Question

$n$ bullets strike per second elastically on a wall and rebound. Find the force exerted on the wall by the bullets if the mass of each bullet is $m$ .
A) ${\text{mnv}}$
B) ${\text{4mnv}}$
C) ${\text{2mnv}}$
D) $\dfrac{{{\text{mnv}}}}{{\text{2}}}$

Answer 1

As all the bullets are mentioned to have the same mass, each bullet will strike the wall with the same velocity. The collision of each bullet with the wall is elastic in nature and so the linear momentum of the bullet will be conserved. To determine the force exerted by all the bullets, we make use of the definition of force where it is described as the rate of change in momentum with time.

Formulas used:
-The linear momentum of a body is given by, $p = mv$ where $m$ is the mass and $v$ is the velocity of the body.
-The force exerted by a body is given by, $F = \dfrac{{\Delta p}}{{\Delta t}}$ where $\Delta p$ is the change in momentum of the body and $\Delta t$ is the time interval.

Complete step by step solution:
Step 1: List the known parameters of the striking bullets in the problem.

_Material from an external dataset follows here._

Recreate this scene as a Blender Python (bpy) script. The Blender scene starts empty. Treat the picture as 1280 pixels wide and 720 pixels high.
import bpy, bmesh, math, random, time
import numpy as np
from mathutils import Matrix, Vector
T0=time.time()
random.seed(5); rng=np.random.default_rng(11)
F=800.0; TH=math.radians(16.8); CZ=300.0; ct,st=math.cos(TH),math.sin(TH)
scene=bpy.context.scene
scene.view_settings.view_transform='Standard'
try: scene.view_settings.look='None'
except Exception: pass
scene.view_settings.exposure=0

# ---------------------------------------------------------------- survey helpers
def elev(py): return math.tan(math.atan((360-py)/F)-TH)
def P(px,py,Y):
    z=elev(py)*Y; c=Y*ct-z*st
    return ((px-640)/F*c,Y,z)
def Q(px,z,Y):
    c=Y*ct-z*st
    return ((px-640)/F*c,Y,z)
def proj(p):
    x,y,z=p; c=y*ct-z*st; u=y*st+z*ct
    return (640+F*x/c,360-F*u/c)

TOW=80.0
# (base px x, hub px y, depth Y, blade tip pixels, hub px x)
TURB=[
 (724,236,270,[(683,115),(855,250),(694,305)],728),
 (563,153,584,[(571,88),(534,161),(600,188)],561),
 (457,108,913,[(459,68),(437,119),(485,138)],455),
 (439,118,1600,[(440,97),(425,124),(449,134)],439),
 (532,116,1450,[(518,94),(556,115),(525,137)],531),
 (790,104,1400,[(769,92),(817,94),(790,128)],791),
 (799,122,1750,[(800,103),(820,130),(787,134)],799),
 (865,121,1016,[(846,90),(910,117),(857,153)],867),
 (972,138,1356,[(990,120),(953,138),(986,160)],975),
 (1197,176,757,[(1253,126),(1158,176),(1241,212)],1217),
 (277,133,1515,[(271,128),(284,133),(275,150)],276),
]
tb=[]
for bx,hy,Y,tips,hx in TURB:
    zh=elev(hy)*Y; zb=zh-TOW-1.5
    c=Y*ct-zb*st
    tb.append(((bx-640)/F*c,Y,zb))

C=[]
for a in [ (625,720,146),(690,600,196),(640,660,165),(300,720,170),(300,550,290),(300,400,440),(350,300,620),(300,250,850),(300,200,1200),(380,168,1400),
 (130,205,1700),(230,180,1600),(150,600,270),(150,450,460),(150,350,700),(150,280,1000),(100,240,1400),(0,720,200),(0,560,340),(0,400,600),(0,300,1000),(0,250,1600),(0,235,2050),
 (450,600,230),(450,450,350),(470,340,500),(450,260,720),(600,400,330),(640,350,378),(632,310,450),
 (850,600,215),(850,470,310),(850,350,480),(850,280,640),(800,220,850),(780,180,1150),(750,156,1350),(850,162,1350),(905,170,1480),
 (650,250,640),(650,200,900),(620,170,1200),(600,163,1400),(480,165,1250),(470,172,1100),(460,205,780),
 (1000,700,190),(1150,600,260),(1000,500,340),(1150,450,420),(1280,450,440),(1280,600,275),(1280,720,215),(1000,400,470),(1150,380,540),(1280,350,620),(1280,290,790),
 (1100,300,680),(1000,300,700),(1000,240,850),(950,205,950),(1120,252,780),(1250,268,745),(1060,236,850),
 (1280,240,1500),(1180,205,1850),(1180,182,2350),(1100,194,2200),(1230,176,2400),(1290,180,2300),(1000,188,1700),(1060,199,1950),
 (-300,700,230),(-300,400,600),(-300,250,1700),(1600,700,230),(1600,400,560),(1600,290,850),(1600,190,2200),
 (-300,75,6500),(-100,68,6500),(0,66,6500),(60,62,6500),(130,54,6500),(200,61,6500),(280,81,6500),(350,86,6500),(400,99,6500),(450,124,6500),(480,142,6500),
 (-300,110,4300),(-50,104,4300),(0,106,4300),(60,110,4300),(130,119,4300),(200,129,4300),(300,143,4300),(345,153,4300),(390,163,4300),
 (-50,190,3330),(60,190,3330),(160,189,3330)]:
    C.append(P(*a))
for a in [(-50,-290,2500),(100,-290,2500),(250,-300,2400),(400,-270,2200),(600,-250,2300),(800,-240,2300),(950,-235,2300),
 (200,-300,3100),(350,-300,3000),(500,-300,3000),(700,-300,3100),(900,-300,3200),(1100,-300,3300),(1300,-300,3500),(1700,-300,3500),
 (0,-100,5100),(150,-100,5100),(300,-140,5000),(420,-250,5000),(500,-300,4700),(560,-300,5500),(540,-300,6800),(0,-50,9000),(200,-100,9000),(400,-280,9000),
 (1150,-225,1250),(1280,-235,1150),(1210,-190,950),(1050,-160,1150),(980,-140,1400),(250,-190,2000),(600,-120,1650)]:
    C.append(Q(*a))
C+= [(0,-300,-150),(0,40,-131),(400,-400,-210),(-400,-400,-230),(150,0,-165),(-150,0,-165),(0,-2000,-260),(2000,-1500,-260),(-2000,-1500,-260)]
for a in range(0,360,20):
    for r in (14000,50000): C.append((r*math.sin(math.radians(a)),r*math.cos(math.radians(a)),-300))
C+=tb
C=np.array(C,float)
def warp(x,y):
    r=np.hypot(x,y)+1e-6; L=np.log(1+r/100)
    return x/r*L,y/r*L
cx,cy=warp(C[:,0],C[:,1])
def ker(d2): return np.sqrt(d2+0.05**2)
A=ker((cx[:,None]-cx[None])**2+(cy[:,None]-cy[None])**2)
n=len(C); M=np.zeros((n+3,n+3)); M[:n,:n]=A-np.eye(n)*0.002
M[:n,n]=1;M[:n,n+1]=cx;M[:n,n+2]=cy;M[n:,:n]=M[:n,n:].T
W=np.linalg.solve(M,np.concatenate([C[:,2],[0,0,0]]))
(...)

The mass of each bullet is given to be $m$ .
The total number of bullets is given to be $n$ .
It is mentioned that the bullets strike per second, so the time interval will be $\Delta t = 1{\text{s}}$ .

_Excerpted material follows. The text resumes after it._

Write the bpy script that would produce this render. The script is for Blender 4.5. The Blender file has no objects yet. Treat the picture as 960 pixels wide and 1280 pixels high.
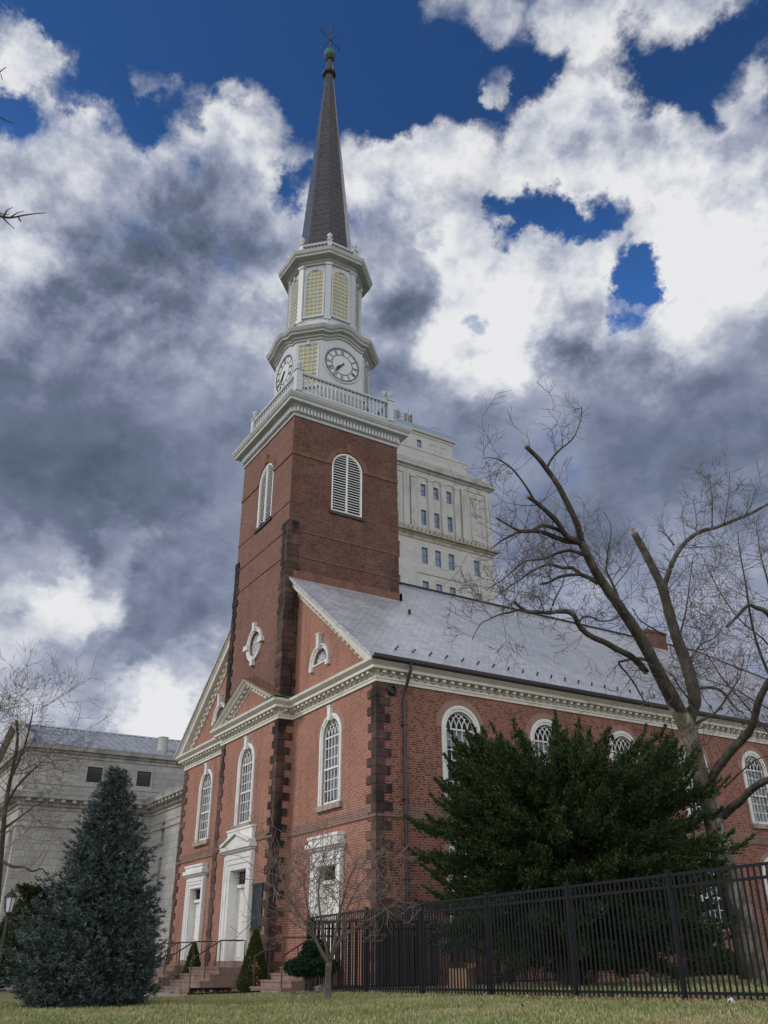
import bpy, math, random
import numpy as np
from mathutils import Vector, Matrix, geometry
R = math.radians
sc = bpy.context.scene
rng = random.Random(7)
npr = np.random.default_rng(7)

# ------------------------------------------------------------------ camera model
CAM = Vector((46.5881, -15.9461, 1.1522))
FW = Vector((-0.749851, 0.48067, 0.45462)); RT = Vector((0.534433, 0.845125, -0.012055)); UP = Vector((0.390005, -0.233924, 0.890604))
F, PX, PY = 1079.89, 499.325, 639.1

def ray(px, py): return FW + RT*((px-PX)/F) - UP*((py-PY)/F)
def at(px, py, depth): return CAM + ray(px, py)*depth
def on(px, py, ax, v):
    d = ray(px, py); return CAM + d*((v-CAM[ax])/d[ax])

def sm(t): t = max(0., min(1., t)); return t*t*(3-2*t)
def gz(x, y):
    z = -0.15 + 0.38*sm((x-16.5)/7.5) + .0145*max(0, min(x, 40)-23)
    z -= 0.10*max(0, -12.5-y) if y > -20 else .75
    return z
def gpt(px, py):
    d = ray(px, py); t = 4.
    while t < 200:
        p = CAM + d*t
        if p.z <= gz(p.x, p.y): return Vector((p.x, p.y, gz(p.x, p.y)))
        t += .05
    return CAM + d*60

# ------------------------------------------------------------------ scene helpers
def tag(o, label=None, cat=None, group=None, kind=None):
    if label: o['label'] = label
    if cat: o['category'] = cat
    if group: o['group'] = group
    if kind: o['kind'] = kind
    return o
def empty(name, loc=(0, 0, 0), label=None, cat=None, group=None):
    o = bpy.data.objects.new(name, None); sc.collection.objects.link(o); o.location = loc
    o.empty_display_size = .2
    return tag(o, label, cat, group)
def children(o): return [c for c in bpy.data.objects if c.parent == o]
def copy_tree(o, parent=None):
    c = o.copy(); sc.collection.objects.link(c)
    if parent is not None: c.parent = parent; c.matrix_parent_inverse = o.matrix_parent_inverse.copy()
    for ch in children(o): copy_tree(ch, c)
    return c

class MB:
    """collects faces in world (or local) coordinates"""
    def __init__(s): s.v = []; s.f = []
    def add(s, vs, fs):
        n = len(s.v); s.v.extend([tuple(v) for v in vs]); s.f.extend([tuple(i+n for i in f) for f in fs])
    def box(s, a, b):
        x0, y0, z0 = a; x1, y1, z1 = b
        x0, x1 = sorted((x0, x1)); y0, y1 = sorted((y0, y1)); z0, z1 = sorted((z0, z1))
        s.add([(x0,y0,z0),(x1,y0,z0),(x1,y1,z0),(x0,y1,z0),(x0,y0,z1),(x1,y0,z1),(x1,y1,z1),(x0,y1,z1)],
              [(0,3,2,1),(4,5,6,7),(0,1,5,4),(1,2,6,5),(2,3,7,6),(3,0,4,7)])
    def obox(s, c, ax, ay, az):
        """oriented box: centre, half-extent vectors"""
        c = Vector(c); vs = []
        for k in (-1, 1):
            for i, j in ((-1,-1),(1,-1),(1,1),(-1,1)): vs.append(c+ax*i+ay*j+az*k)
        s.add(vs, [(0,3,2,1),(4,5,6,7),(0,1,5,4),(1,2,6,5),(2,3,7,6),(3,0,4,7)])
    def bar(s, a, b, w, h=None, up=Vector((0,0,1))):
        a = Vector(a); b = Vector(b); d = (b-a); L = d.length
        if L < 1e-6: return
        d.normalize(); x = d.cross(up)
        if x.length < 1e-3: x = d.cross(Vector((1,0,0)))
        x.normalize(); y = x.cross(d)
        s.obox((a+b)/2, x*w/2, d*L/2, y*(h or w)/2)
    def prism(s, pts, vec):
        """pts: planar polygon (3D), extruded by vec"""
        n = len(pts); pts = [Vector(p) for p in pts]; vec = Vector(vec)
        s.add(pts+[p+vec for p in pts], [tuple(range(n))[::-1], tuple(range(n, 2*n))]+[(i, (i+1) % n, n+(i+1) % n, n+i) for i in range(n)])
    def sweep(s, path, prof, org=(0,0,0), A=(1,0,0), B=(0,1,0), Wv=(0,0,1), closed=False, caps=True, right=True, lift=None):
        """profile (n,w) along 2D path in plane (A,B); n = to the right of travel; w along Wv; mitred"""
        org = Vector(org); A = Vector(A); B = Vector(B); Wv = Vector(Wv)
        P = [Vector(p) for p in path]; n = len(P); sg = 1 if right else -1
        rings = []
        for i in range(n):
            if closed: d0 = (P[i]-P[i-1]).normalized(); d1 = (P[(i+1) % n]-P[i]).normalized()
            else:
                d0 = (P[i]-P[i-1]).normalized() if i else (P[1]-P[0]).normalized()
                d1 = (P[i+1]-P[i]).normalized() if i < n-1 else d0
            n0 = Vector((d0.y, -d0.x))*sg; n1 = Vector((d1.y, -d1.x))*sg
            m = (n0+n1); m = m/(max(.2, m.dot(n0))) if m.length > 1e-6 else n0
            m = m*(1.0)
            up = lift[i] if lift else 0
            rings.append([org+A*(P[i].x+m.x*a)+B*(P[i].y+m.y*a)+Wv*(w+up) for a, w in prof])
        k = len(prof); vs = [v for r in rings for v in r]; fs = []
        for i in range(n if closed else n-1):
            j = (i+1) % n
            for q in range(k):
                t = (q+1) % k
                fs.append((i*k+q, i*k+t, j*k+t, j*k+q))
        if caps and not closed:
            fs.append(tuple(range(k))[::-1]); fs.append(tuple((n-1)*k+q for q in range(k)))
        s.add(vs, fs)
    def lathe(s, c, prof, n=12, A=Vector((1,0,0)), B=Vector((0,1,0)), Wv=Vector((0,0,1)), ph=0.):
        c = Vector(c); vs = []
        for r, z in prof:
            for i in range(n):
                a = ph+2*math.pi*i/n; vs.append(c+A*(r*math.cos(a))+B*(r*math.sin(a))+Wv*z)
        fs = []
        for k in range(len(prof)-1):
            for i in range(n):
                j = (i+1) % n; fs.append((k*n+i, k*n+j, (k+1)*n+j, (k+1)*n+i))
        fs.append(tuple(range(n))[::-1]); fs.append(tuple((len(prof)-1)*n+i for i in range(n)))
        s.add(vs, fs)
    def tube(s, pts, rad, n=5):
        pts = [Vector(p) for p in pts]; m = len(pts)
        if m < 2: return
        vs = []; ref = Vector((.31, .17, .93)).normalized()
        for i, p in enumerate(pts):
            d = (pts[min(i+1, m-1)]-pts[max(i-1, 0)])
            if d.length < 1e-9: d = Vector((0,0,1))
            d.normalize()
            x = d.cross(ref)
            if x.length < .1: x = d.cross(Vector((1,0,0)))
            x.normalize(); y = d.cross(x)
            for k in range(n):
                a = 2*math.pi*k/n; vs.append(p+x*(rad[i]*math.cos(a))+y*(rad[i]*math.sin(a)))
        fs = [(i*n+k, i*n+(k+1) % n, (i+1)*n+(k+1) % n, (i+1)*n+k) for i in range(m-1) for k in range(n)]
        fs += [tuple(range(n))[::-1], tuple((m-1)*n+k for k in range(n))]
        s.add(vs, fs)
    def plate(s, outer, holes, org, A, B, inward=None, depth=.25):
        """flat wall with holes; outlines 2D in (A,B); reveals go along inward by depth"""
        org = Vector(org); A = Vector(A); B = Vector(B)
        loops = [outer]+holes
        t = geometry.tessellate_polygon([[Vector((p[0], p[1], 0)) for p in l] for l in loops])
        flat = [p for l in loops for p in l]
        nrm = A.cross(B)
        vs = [org+A*p[0]+B*p[1] for p in flat]; fs = []
        for tri in t:
            a, b, c = [Vector((flat[i][0], flat[i][1])) for i in tri]
            cr = (b-a).cross(c-a)
            if abs(cr) < 1e-9: continue
            fs.append(tuple(tri) if cr > 0 else tuple(tri)[::-1])
        s.add(vs, fs)
        if inward is not None:
            iv = Vector(inward)*depth
            for h in holes:
                q = [org+A*p[0]+B*p[1] for p in h]; n = len(q)
                s.add(q+[p+iv for p in q], [(i, n+i, n+(i+1) % n, (i+1) % n) for i in range(n)])
    def build(s, name, mat, parent=None, smooth=False, uv=True):
        me = bpy.data.meshes.new(name); me.from_pydata(s.v, [], s.f); me.update()
        if uv and len(s.f) < 60000: add_uv(me)
        if smooth: me.polygons.foreach_set('use_smooth', [True]*len(me.polygons))
        me.materials.append(mat)
        o = bpy.data.objects.new(name, me); sc.collection.objects.link(o)
        if parent is not None:
            o.parent = parent
            if parent.type == 'EMPTY' and parent.parent is None and not parent.get('_local'):
                o.matrix_parent_inverse = Matrix.Translation(-Vector(parent.location))
        return o
def add_uv(me):
    uvl = me.uv_layers.new(name='UVMap'); dat = np.empty(len(me.loops)*2, np.float32)
    co = [v.co for v in me.vertices]; k = 0
    for p in me.polygons:
        n = p.normal
        if abs(n.z) > .85: t = Vector((1,0,0)); b = Vector((0,1,0))
        else:
            t = Vector((-n.y, n.x, 0)).normalized(); b = n.cross(t)
        for li in range(p.loop_start, p.loop_start+p.loop_total):
            c = co[me.loops[li].vertex_index]; dat[2*li] = c.dot(t); dat[2*li+1] = c.dot(b)
    uvl.data.foreach_set('uv', dat)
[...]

Step 2: Apply the conservation of momentum to obtain the change in momentum as the bullet collides with the wall.
According to the conservation of linear momentum principle, the linear momentum of the system (bullet and wall) before collision will be equal to the linear momentum of the system after the collision.

i.e., ${p_{before}} = {p_{after}}$ --------- (1)

If $v$ is the velocity of the bullet as it moves towards the wall and $v$’ is the rebound velocity, then the momentum before and after the collision will be ${p_{before}} = mv$ and ${p_{after}} = mv'$ .

Then equation (1) becomes, $mv = mv' \Rightarrow v = v'$

So the striking velocity and rebound velocity are the same.

Then the change in momentum will be $\Delta p = mv - \left( { - mv} \right) = 2mv$ .

Step 3: Express the relation for the force exerted by one bullet as it strikes the wall.

The force exerted by one bullet on the wall can be expressed as $F = \dfrac{{\Delta p}}{{\Delta t}}$ -------- (2)

Substituting for $\Delta p = 2mv$ and $\Delta t = 1{\text{s}}$ in equation (2) we get, $F = \dfrac{{2mv}}{1} = 2mv$

Then the total force exerted by the $n$ bullets will be ${F_{total}} = n \times 2mv = 2nmv$ .

$\therefore$ the force exerted by the bullets is obtained to be ${F_{total}} = 2nmv$ .

Hence the correct option is C.

Note: When the bullet strikes the wall its velocity is taken to be positive since the bullet is moving in the positive x-direction. But once the bullet rebounds, the bullet moves in the negative x-direction and the velocity will be negative. So we use $\left( { - mv} \right)$ while obtaining the change in momentum of the bullet. Here the wall is considered to remain stationary throughout the collision.